Sophisticated adhesives, sealants and coatings are two-component systems.  One part has to be mixed with another part before they are applied.  After a while, a chemical reaction takes place and what is created is a filler, paint or glue with exceptional properties.  It is not possible to obtain those properties by taking some simple thing out of a can.

Each of these two parts, whether they are liquids or pastes, consists of very small parts called molecules.  The manufacturer designed the system so that the individual molecules of each component would react with each other in certain proportions.  That is why the instructions say to mix the materials in those proportions.

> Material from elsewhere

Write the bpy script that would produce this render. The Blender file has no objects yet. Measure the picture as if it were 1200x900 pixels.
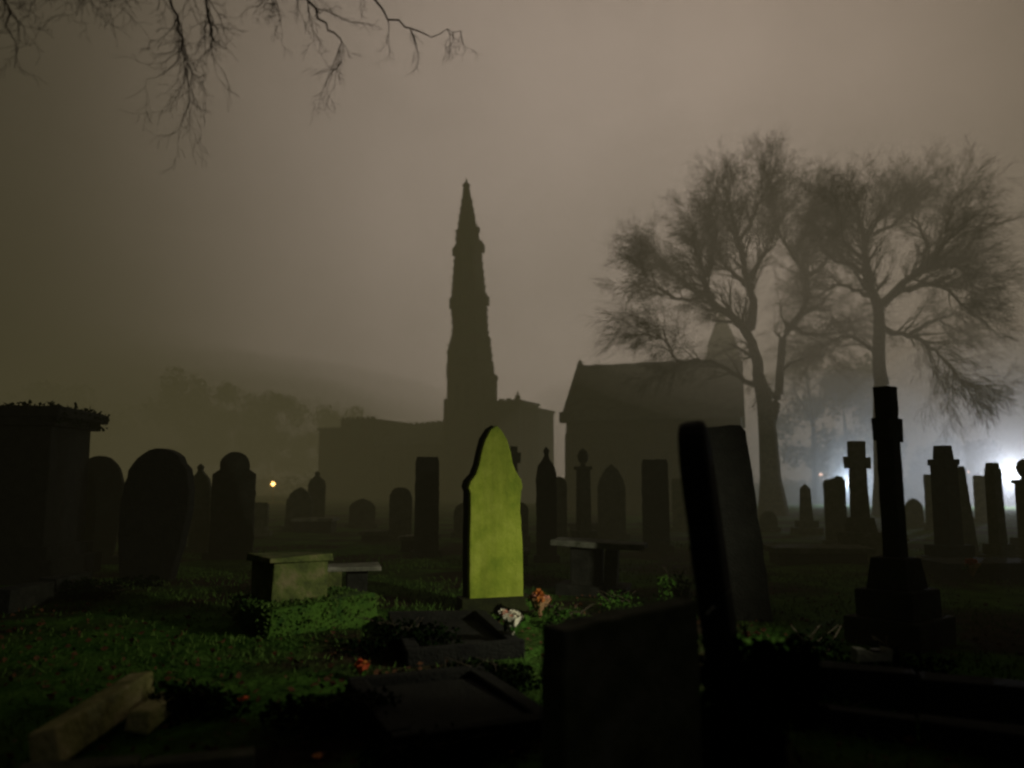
import bpy, bmesh, math, random
from mathutils import Vector, Matrix, noise
from math import radians as R, sin, cos, pi
random.seed(7)
sc = bpy.context.scene
COL = sc.collection
EYE = 1.5
F = 900.0
TH = math.atan(116/F)

def P(px, py, Y):
    """where the sight line through a photo point meets the plane at distance Y"""
    dx = (px-600)/F; dz = (450-py)/F
    y = cos(TH)-dz*sin(TH); z = sin(TH)+dz*cos(TH)
    s = Y/y
    return Vector((dx*s, Y, EYE+z*s))
def gz(x, y):
    """terrain height"""
    d = math.hypot(x, y)
    k = min(1.0, max(0.0, (d-1.5)/4))
    n = noise.noise(Vector((x*.22, y*.22, 3.1)))*.10 + noise.noise(Vector((x*.9, y*.9, 7.7)))*.035
    return n*k*max(0, 1-d/120)
def GP(px, py, h=0.0):
    """ground point (raised h) seen at a photo point"""
    dx = (px-600)/F; dz = (450-py)/F
    y = cos(TH)-dz*sin(TH); z = sin(TH)+dz*cos(TH)
    s = (h-EYE)/z
    return Vector((dx*s, y*s, h))

# ------------------------------------------------------------------ materials
def nt(m):
    m.use_nodes = True; t = m.node_tree; t.nodes.clear(); return t, t.nodes, t.links
def mat(name, c1, c2, scale=3.0, bump=0.4, rough=0.9, c3=None, bscale=None, spec=0.2, dist=0.03):
    m = bpy.data.materials.new(name); t, N, L = nt(m)
    out = N.new('ShaderNodeOutputMaterial'); b = N.new('ShaderNodeBsdfPrincipled')
    tc = N.new('ShaderNodeTexCoord')
    n1 = N.new('ShaderNodeTexNoise'); n1.inputs['Scale'].default_value = scale; n1.inputs['Detail'].default_value = 8; n1.inputs['Roughness'].default_value = .65
    L.new(tc.outputs['Object'], n1.inputs['Vector'])
    r = N.new('ShaderNodeValToRGB'); e = r.color_ramp.elements
    e[0].position = .36; e[0].color = (*c1, 1); e[1].position = .64; e[1].color = (*c2, 1)
    if c3:
        k = e.new(.5); k.color = (*c3, 1)
    L.new(n1.outputs['Fac'], r.inputs['Fac']); L.new(r.outputs['Color'], b.inputs['Base Color'])
    b.inputs['Roughness'].default_value = rough; b.inputs['Specular IOR Level'].default_value = spec
    n2 = N.new('ShaderNodeTexNoise'); n2.inputs['Scale'].default_value = bscale or scale*6; n2.inputs['Detail'].default_value = 6
    L.new(tc.outputs['Object'], n2.inputs['Vector'])
    bp = N.new('ShaderNodeBump'); bp.inputs['Strength'].default_value = bump; bp.inputs['Distance'].default_value = dist
    L.new(n2.outputs['Fac'], bp.inputs['Height']); L.new(bp.outputs['Normal'], b.inputs['Normal'])
    L.new(b.outputs['BSDF'], out.inputs['Surface'])
    return m
def brickmat(name, c1, c2, mortar, s=1.0):
    m = bpy.data.materials.new(name); t, N, L = nt(m)
    out = N.new('ShaderNodeOutputMaterial'); b = N.new('ShaderNodeBsdfPrincipled'); tc = N.new('ShaderNodeTexCoord')
    sp = N.new('ShaderNodeSeparateXYZ'); mp = N.new('ShaderNodeCombineXYZ'); sm = N.new('ShaderNodeMath')
    L.new(tc.outputs['Object'], sp.inputs[0]); L.new(sp.outputs['X'], sm.inputs[0]); L.new(sp.outputs['Y'], sm.inputs[1]); L.new(sm.outputs[0], mp.inputs['X']); L.new(sp.outputs['Z'], mp.inputs['Y'])
    br = N.new('ShaderNodeTexBrick'); br.inputs['Color1'].default_value = (*c1, 1); br.inputs['Color2'].default_value = (*c2, 1); br.inputs['Mortar'].default_value = (*mortar, 1)
    br.inputs['Scale'].default_value = s; br.inputs['Brick Width'].default_value = .55; br.inputs['Row Height'].default_value = .28; br.inputs['Mortar Size'].default_value = .012
    L.new(mp.outputs['Vector'], br.inputs['Vector'])
    n1 = N.new('ShaderNodeTexNoise'); n1.inputs['Scale'].default_value = .8; n1.inputs['Detail'].default_value = 6
    L.new(tc.outputs['Object'], n1.inputs['Vector'])
    mx = N.new('ShaderNodeMix'); mx.data_type = 'RGBA'; mx.blend_type = 'MULTIPLY'; mx.inputs['Factor'].default_value = .8
    L.new(br.outputs['Color'], mx.inputs['A']); L.new(n1.outputs['Color'], mx.inputs['B'])
    L.new(mx.outputs['Result'], b.inputs['Base Color']); b.inputs['Roughness'].default_value = .9
    L.new(b.outputs['BSDF'], out.inputs['Surface'])
    return m
M = {}
M['stone'] = mat('weathered_stone', (.035,.036,.026), (.10,.095,.075), 4, .5, c3=(.06,.065,.035))
M['black'] = mat('silhouette_stone', (.008,.009,.007), (.024,.024,.019), 5, .5)  # stone base colour taken near black so unlit sides read as silhouettes
M['moss'] = mat('mossy_stone', (.045,.055,.02), (.16,.14,.07), 4, .8, c3=(.09,.11,.03))
M['slab'] = mat('grey_slab', (.10,.10,.085), (.26,.25,.21), 4, .4, c3=(.16,.16,.12))
M['tabletop'] = mat('lichen_slab', (.05,.055,.035), (.15,.15,.12), 5, .5)
M['pale_moss'] = mat('brightened_kerb_stone', (.16,.15,.06), (.42,.36,.19), 4, .7, c3=(.28,.27,.10))  # moss colour raised to replace light missing on the kerb beam
M['jet'] = mat('unlit_black_stone', (.003,.003,.0025), (.009,.009,.007), 6, .6)  # near-black base colour keeps these stones shaded despite the side spot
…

If the materials are mixed in different proportions, then some molecules of one-or-another component will not be used.  They are left over, scattered among the molecules of both components that did react together.  In that case, the material will be softer or weaker than it should be, or will soften in water when it should not.  It might be a gooey mess.  It is therefore important to mix the components thoroughly, so that everywhere in the mixture the ingredients are in the correct proportions, even down to the individual molecules.  If the materials are portioned-out properly but not mixed thoroughly, then we will have too-many A-type molecules in one place, and somewhere else we will have too many B-type molecules.  The net result of that is TWO places where it will not cure properly.

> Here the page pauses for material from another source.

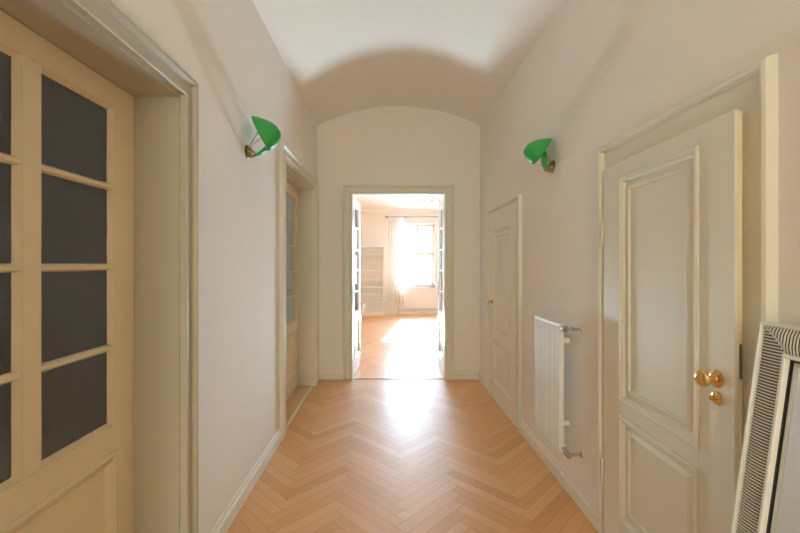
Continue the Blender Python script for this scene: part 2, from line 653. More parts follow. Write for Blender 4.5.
# ------------------------------------------------------------------ windows
def window(name, hole, Y, label, sgn=1, pane='clear'):
    x0, x1, z0, z1 = hole
    xc, zt = (x0 + x1) / 2, 1.74
    root = thing(name, (xc, Y, z0), label, 'window', kind='structure')
    m = MB()
    T = TY(Y)
    d = 0.06
    m.box((x0, z0, -d / 2), (x0 + .055, z1, d / 2), T).box((x1 - .055, z0, -d / 2), (x1, z1, d / 2), T)
    m.box((x0, z0, -d / 2), (x1, z0 + .06, d / 2), T).box((x0, z1 - .055, -d / 2), (x1, z1, d / 2), T)
    m.build('window_frame', M['white'], root, bevel=0.004)
    for (a, b) in ((x0 + .055, xc), (xc, x1 - .055)):
        for (c, e) in ((z0 + .06, zt - .02), (zt + .02, z1 - .055)):
            s = MB()
            w = 0.04
            s.box((a, c, -.022), (a + w, e, .022), T).box((b - w, c, -.022), (b, e, .022), T)
            s.box((a + w, c, -.022), (b - w, c + w, .022), T).box((a + w, e - w, -.022), (b - w, e, .022), T)
            so = s.build('sash', M['white'], root, bevel=0.003)
            MB().box((a + w, c + w, -.002), (b - w, e - w, .002), T).build('pane', M[pane], so)
    if z0 < 1:
        MB().box((x0 + .055, zt - .02, -.035), (x1 - .055, zt + .02, .035), T).build('transom', M['white'], root, bevel=0.004)
    MB().box((x0 - .04, z0 - .03, -0.16 * sgn), (x1 + .04, z0, 0.0), T).build('window_sill', M['white'], root, bevel=0.004)
    MB().tube([(xc - .0, Y - sgn * .032, 1.22), (xc, Y - sgn * .05, 1.22), (xc, Y - sgn * .05, 1.12)], 0.008, 8).build('window_handle', M['chrome'], root, smooth=True)
    return root


window('window_1', W1, RY1 + 0.12, 'tall four-light casement window behind the white curtain in the bright room')
window('added_room_window', W2, RY1 + 0.12, 'unseen second casement window added to light the bright room, beside the curtained one')  # unseen window, added to light the bright room
window('added_fill_window', (-0.82, 0.42, 0.95, 2.62), Y0 - 0.07, 'unseen window added for fill light opposite the double doorway, panes tinted to warm it', -1, 'fill_tint')  # unseen window, added and sized to fill the corridor with light

# ------------------------------------------------------------------ door casings
CAS = [(0.0, 0.0), (0.0, 0.026), (0.005, 0.030), (0.012, 0.030), (0.017, 0.024), (0.022, 0.018), (0.075, 0.018),
       (0.080, 0.026), (0.088, 0.036), (0.100, 0.038), (0.110, 0.032), (0.115, 0.0)]


def scaled(prof, w):
    k = w / prof[-1][0]
    return [(a * k, b) for a, b in prof]


FR = {'left': lambda X: (lambda u, v, w: Vector((X + w, u, v))), 'right': lambda X: (lambda u, v, w: Vector((X - w, u, v)))}


def glazed_leaf(parent, T, W, H, cols, rows, glass, paint, stile=0.12, mull=0.065, munt=0.026, panel=(0.20, 0.69), thick=0.042):
    """u across the leaf from 0 to W, v up, w out of the face seen"""
    z_lo, z_hi = rows[0], rows[-1]
    m = MB()
    m.box((0, 0.006, -thick), (stile, H, 0), T).box((W - stile, 0.006, -thick), (W, H, 0), T)
    m.box((stile, z_hi, -thick), (W - stile, H, 0), T)
    m.box((stile, panel[1], -thick), (W - stile, z_lo, 0), T)
    m.box((stile, 0.006, -thick), (W - stile, panel[0], 0), T)
    cw = (W - 2 * stile - (cols - 1) * mull) / cols
    for c in range(1, cols):
        u = stile + c * cw + (c - 1) * mull
        m.box((u, z_lo, -thick), (u + mull, z_hi, 0), T)
    for c in range(cols):
        u = stile + c * (cw + mull)
        for r in rows[1:-1]:
            m.extrude([(-munt / 2, -thick + .006), (-munt / 2, -0.014), (-munt / 4, -0.003), (munt / 4, -0.003), (munt / 2, -0.014), (munt / 2, -thick + .006)],
                      T(u, r, 0), T(u + cw, r, 0), T(0, 1, 0) - T(0, 0, 0), T(0, 0, 1) - T(0, 0, 0))
        # glazing bead round the glazed column
        m.sweep(u, u + cw, z_lo, z_hi, [(0, -0.002), (-0.004, -0.006), (-0.014, -0.020), (-0.014, -0.024), (0, -0.024)], T)
    leaf = m.build('door_leaf', paint, parent, bevel=0.0022)
    pm = MB().box((stile - .002, panel[0] - .002, -thick * .75), (W - stile + .002, panel[1] + .002, -0.016), T)
    pm.sweep(stile, W - stile, panel[0], panel[1], [(0.012, 0.0), (0.010, 0.007), (0.0, 0.009), (-0.010, 0.004), (-0.022, -0.004), (-0.030, -0.012), (-0.038, -0.016), (0.012, -0.016)], T)
    pm.build('lower_panel', paint, leaf, bevel=0.001)
    g = MB()
    for c in range(cols):
        u = stile + c * (cw + mull)
        g.box((u - .003, z_lo - .003, -0.026), (u + cw + .003, z_hi + .003, -0.0225), T)
    g.build('glass', glass, leaf)
    return leaf


def lining(T, y0, y1, zt, depth, t=0.012):
    """wood lining the reveal, from the wall face inward"""
    m = MB()
    m.box((y0 - .001, 0, -depth), (y0 + t, zt, 0.001), T).box((y1 - t, 0, -depth), (y1 + .001, zt, 0.001), T)
    m.box((y0 + t, zt - t, -depth), (y1 - t, zt + .001, 0.001), T)
    return m


# near left door -------------------------------------------------------
T = FR['left'](XL)
root = thing('door_1', (XL, 1.21, 0), 'nearest glazed cream door, set deep in the left wall, dark glass', 'door', kind='structure')
MB().sweep(D1[0], D1[1], 0, D1[3], scaled(CAS, 0.098), T, loop=False).build('door_casing', M['casing_shaded'], root, smooth=True, angle=28)
lining(T, *D1[:2], D1[3], WT, 0.010).build('reveal_lining', M['casing_shaded'], root)
TL = lambda u, v, w: Vector((-1.077 + w, 0.728 + u, v))
lf = glazed_leaf(root, TL, 0.968, 2.148, 2, [0.803, 1.112, 1.428, 1.742, 2.058], M['smoked'], M['yellow'])
MB().box((-1.13, 0.728, -0.001), (XL - .005, 1.697, 0.008)).build('threshold', M['plank'], root)

# far left door ---------------------------------------------------------
root = thing('door_2', (XL, 4.05, 0), 'farther glazed cream double door in the left wall, pale glass', 'door', kind='structure')
MB().sweep(D2[0], D2[1], 0, D2[3], scaled(CAS, 0.105), T, loop=False).build('door_casing', M['cream'], root, smooth=True, angle=28)
lining(T, *D2[:2], D2[3], WT, 0.010).build('reveal_lining', M['cream'], root)
rows5 = [0.79, 1.07, 1.355, 1.634, 1.925, 2.20]
for k in range(2):
    y0 = 3.383 + k * 0.6685
    TL = lambda u, v, w, y0=y0: Vector((-1.064 + w, y0 + u, v))
    lf = glazed_leaf(root, TL, 0.665, 2.326, 1, rows5, M['frosted'], M['yellow'], stile=0.105, panel=(0.2, 0.68))
    if k == 1:
        hm = MB().box((0.025, 1.03, 0), (0.060, 1.24, 0.005), TL)
        hm.build('handle_plate', M['oldbrass'], lf, bevel=0.002)
        MB().tube([TL(.042, 1.17, 0.005), TL(.042, 1.17, 0.04), TL(.055, 1.17, 0.048), TL(.15, 1.17, 0.048)], 0.008, 8).build('door_handle', M['oldbrass'], lf, smooth=True)
m = MB().box((-1.13, 3.38, -0.001), (XL - 0.02, 4.72, 0.010))
m.build('threshold', M['plank'], root, bevel=0.002)
MB().box((XL - 0.02, 3.38, -0.001), (XL + 0.006, 4.72, 0.012)).build('threshold_nosing', M['cream'], root, bevel=0.003)

# end double door -------------------------------------------------------
TE = lambda u, v, w: Vector((u, Y1 - w, v))
root = thing('door_3', (XM, Y1, 0), 'white glazed double door standing open into the bright room', 'door', kind='structure')
MB().sweep(DX0, DX1, 0, DZ, scaled(CAS, 0.112), TE, loop=False).build('door_casing', M['cream'], root, smooth=True, angle=28)
lining(TE, DX0, DX1, DZ, 0.12, 0.008).build('reveal_lining', M['white'], root)
H3 = 2.295
# left leaf: hinge at its near end, swung a little past square
ax, ay = -0.442, 5.135
dirv = Vector((0.05, 0.56, 0)).normalized()
nrm = Vector((dirv.y, -dirv.x, 0))
TL = lambda u, v, w: Vector((ax, ay, v)) + dirv * u + nrm * w
lf = glazed_leaf(root, TL, 0.566, H3, 1, rows5, M['clear'], M['white'], stile=0.10, panel=(0.2, 0.68))
for z in (0.3, 1.2, 2.05):
    MB().tube([(ax - .004, ay - .006, z), (ax - .004, ay - .006, z + 0.10)], 0.007, 8).build('hinge', M['steel'], lf, smooth=True)
bx_, by_ = 0.7105, 5.135
dirr = Vector((0.004, 0.56, 0)).normalized()
nrr = Vector((-dirr.y, dirr.x, 0))
TRR = lambda u, v, w: Vector((bx_, by_, v)) + dirr * u + nrr * (w - 0.0)
lf = glazed_leaf(root, TRR, 0.566, H3, 1, rows5, M['clear'], M['white'], stile=0.10, panel=(0.2, 0.68))
MB().box((0.50, 1.00, 0), (0.54, 1.25, 0.006), TRR).build('handle_plate', M['chrome'], lf, bevel=0.002)
MB().tube([TRR(.52, 1.17, 0.006), TRR(.52, 1.17, 0.045), TRR(.41, 1.17, 0.05)], 0.009, 8).build('door_handle', M['chrome'], lf, smooth=True)
for z in (0.3, 1.2, 2.05):
    MB().tube([(bx_ + .002, by_ - .006, z), (bx_ + .002, by_ - .006, z + 0.10)], 0.007, 8).build('hinge', M['steel'], lf, smooth=True)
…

For example, we make the components A and B of our Fill-It Epoxy Filler to be different colors, so it will be easy for you to thoroughly mix the product.  When you can see the streaks of different colors you know you must continue to smear, scrape, fold and mix until the color is uniform.  The mixing tools themselves must be scraped occasionally.  If mixing a paste on a flat surface, the mixing surface itself must occasionally be scraped off and the mixture folded-over itself a few times and then the smearing-and-scraping-and-folding mixing-action continued.

Our glues are all clear liquids, so even though one is colorless and the other amber, it is not always easy to thoroughly mix the liquid components.  Here’s how to do it:  Measure out equal volumes of the two components into one container.  Mix thoroughly in that container, scraping off the mixing-stick on the edge of the container occasionally.  Then scrape out the entire contents into a second container and mix all-over-again.  If you are not sure you got it all mixed, scrape everything into a third container and mix again.  In this manner, the unmixed bits near the bottom corners of the first container become right-in-the-middle at the top of the second container, and then the entire mixing process can be really complete.  If thoroughly mixed right down to the level of the individual molecules, the product will cure into the high-quality glue or filler it is supposed to become.

If there are any soft or gooey spots in the final cured product, that actually proves the material was not thoroughly mixed.  I know you want to get good results; the foregoing is how to get that, with mine or anyone else’s products.